Tales from the Bureaucratic Crypt

There is plenty of buzz around the blogosphere about how some wounded vets who have been discharged due to their injuries, are being asked to give portions of their enlistment bonuses back because they hadn't served their full term of enlistment.

For anyone who has served time in the military is probably not surprised by this display of bureaucracy in action. It is practically standard operating procedure. If anyone has forgotten this, I refer you back to the Walter Reed brou-ha-ha from earlier this year.

The bad results of such bureaucracy are usually unintentional, but sadly are hard to combat.

The best observations on this can be read at In From the Cold:
As a retired military officer, I have no doubt that the letter was a mistake. And, I have no reason to believe that the Army isn't trying to rectify the situation.


The military, like the rest of the federal government, operates under personnel and compensation rules that are, at times, obtuse, confusing and even contradictory. Making matters worse, many of these databases can't share information, due to the Privacy Act or technical problems.

Enter Private Fox. Somewhere, an Army finance system showed that Fox was discharged before his tour was up, and that he received a reenlistment bonus. Based on the early release and the amount paid, the "system" determined that Fox must refund part of that money.

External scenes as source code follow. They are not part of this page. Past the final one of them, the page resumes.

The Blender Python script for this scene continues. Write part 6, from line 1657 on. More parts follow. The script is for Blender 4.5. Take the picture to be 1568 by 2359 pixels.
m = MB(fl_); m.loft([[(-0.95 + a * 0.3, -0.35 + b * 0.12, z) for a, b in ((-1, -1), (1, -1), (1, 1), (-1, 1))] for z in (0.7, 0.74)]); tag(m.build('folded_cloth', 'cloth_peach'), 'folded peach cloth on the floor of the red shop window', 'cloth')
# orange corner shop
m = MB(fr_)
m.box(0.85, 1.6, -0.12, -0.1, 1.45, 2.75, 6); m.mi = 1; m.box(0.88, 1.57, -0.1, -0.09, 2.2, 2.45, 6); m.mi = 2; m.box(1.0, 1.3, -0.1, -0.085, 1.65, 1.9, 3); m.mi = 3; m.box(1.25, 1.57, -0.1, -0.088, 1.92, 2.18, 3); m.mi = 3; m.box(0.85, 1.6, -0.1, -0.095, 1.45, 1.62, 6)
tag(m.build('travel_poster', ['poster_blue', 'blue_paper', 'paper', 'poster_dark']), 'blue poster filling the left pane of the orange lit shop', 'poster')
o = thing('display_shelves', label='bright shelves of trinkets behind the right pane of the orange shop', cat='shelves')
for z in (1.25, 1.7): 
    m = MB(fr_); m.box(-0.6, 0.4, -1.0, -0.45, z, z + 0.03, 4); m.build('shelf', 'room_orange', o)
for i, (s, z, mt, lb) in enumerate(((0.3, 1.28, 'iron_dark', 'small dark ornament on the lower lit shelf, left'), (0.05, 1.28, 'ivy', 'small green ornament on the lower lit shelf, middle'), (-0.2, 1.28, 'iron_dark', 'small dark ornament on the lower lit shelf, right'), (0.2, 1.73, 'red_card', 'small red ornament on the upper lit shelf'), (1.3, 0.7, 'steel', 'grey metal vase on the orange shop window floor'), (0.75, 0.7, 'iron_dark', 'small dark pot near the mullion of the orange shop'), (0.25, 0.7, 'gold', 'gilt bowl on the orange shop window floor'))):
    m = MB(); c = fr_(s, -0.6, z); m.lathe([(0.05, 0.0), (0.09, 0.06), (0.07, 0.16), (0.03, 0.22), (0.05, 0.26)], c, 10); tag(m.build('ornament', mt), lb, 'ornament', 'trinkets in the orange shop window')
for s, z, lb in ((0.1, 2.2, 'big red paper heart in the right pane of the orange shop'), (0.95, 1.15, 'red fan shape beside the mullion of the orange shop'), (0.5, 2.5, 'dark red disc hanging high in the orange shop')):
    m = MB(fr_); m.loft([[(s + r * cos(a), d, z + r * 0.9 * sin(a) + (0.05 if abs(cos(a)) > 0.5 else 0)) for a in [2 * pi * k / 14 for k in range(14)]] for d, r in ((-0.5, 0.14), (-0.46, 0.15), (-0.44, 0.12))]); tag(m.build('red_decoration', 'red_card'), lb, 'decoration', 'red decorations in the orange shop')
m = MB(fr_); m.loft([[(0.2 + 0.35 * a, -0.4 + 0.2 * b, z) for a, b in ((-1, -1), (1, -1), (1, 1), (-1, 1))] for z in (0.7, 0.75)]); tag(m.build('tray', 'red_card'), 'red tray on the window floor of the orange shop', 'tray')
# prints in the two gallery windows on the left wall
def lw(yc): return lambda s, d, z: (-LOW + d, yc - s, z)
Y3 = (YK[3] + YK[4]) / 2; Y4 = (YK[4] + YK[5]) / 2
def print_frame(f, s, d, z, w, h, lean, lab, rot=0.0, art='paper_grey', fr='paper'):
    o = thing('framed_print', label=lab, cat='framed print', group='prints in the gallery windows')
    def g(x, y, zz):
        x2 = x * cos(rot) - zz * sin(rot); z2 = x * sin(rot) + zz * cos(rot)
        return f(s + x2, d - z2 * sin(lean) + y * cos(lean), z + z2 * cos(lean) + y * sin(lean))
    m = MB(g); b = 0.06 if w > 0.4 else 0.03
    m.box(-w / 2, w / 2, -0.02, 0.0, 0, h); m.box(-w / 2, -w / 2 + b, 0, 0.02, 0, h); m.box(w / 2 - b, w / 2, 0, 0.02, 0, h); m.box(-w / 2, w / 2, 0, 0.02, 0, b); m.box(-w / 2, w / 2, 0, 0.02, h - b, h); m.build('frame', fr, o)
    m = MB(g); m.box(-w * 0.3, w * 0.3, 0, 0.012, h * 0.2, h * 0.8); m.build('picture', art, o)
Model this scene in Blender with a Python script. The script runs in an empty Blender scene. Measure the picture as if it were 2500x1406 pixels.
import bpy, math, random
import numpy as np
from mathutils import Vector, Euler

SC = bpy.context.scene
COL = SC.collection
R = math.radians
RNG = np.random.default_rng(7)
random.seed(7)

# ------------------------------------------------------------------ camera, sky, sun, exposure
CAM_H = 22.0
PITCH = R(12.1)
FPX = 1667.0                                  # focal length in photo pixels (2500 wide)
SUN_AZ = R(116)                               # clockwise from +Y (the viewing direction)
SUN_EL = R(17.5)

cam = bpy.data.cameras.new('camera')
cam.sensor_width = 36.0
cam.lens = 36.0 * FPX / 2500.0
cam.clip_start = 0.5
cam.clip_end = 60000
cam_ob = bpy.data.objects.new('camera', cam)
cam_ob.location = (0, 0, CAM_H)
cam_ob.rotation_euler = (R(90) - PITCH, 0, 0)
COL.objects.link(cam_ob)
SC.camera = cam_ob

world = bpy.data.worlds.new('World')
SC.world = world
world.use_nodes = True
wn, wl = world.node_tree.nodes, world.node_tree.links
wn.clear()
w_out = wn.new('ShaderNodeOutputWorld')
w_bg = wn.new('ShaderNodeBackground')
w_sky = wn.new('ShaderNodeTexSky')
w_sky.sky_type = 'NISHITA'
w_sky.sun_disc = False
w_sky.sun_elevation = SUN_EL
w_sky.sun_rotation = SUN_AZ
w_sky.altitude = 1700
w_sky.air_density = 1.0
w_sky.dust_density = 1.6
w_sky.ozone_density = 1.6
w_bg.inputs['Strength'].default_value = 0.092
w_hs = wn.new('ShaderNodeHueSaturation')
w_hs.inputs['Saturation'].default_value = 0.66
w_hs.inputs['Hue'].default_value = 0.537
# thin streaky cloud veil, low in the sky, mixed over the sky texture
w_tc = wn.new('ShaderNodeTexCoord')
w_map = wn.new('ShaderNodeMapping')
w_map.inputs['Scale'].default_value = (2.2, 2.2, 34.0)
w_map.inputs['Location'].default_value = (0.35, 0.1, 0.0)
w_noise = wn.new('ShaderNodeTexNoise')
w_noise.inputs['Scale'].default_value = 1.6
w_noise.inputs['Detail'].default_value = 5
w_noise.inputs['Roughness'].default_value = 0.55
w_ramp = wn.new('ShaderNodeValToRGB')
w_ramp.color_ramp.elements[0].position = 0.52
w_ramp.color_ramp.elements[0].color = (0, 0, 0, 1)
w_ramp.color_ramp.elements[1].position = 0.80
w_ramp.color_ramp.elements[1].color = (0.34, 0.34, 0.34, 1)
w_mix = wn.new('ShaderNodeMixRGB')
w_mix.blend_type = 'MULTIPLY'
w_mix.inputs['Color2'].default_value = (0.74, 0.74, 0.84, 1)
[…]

Meanwhile, other databases (correctly) identified Fox as a wounded warrior who had to leave the military due to combat-related injuries. If the compensation system could only communicate with the appropriate personnel databases, then Fox wouldn't have received that letter, demanding a refund.
For those of us in the military, this is representative of headaches we face everyday. Luckily, my worst headache is dealing with DTS.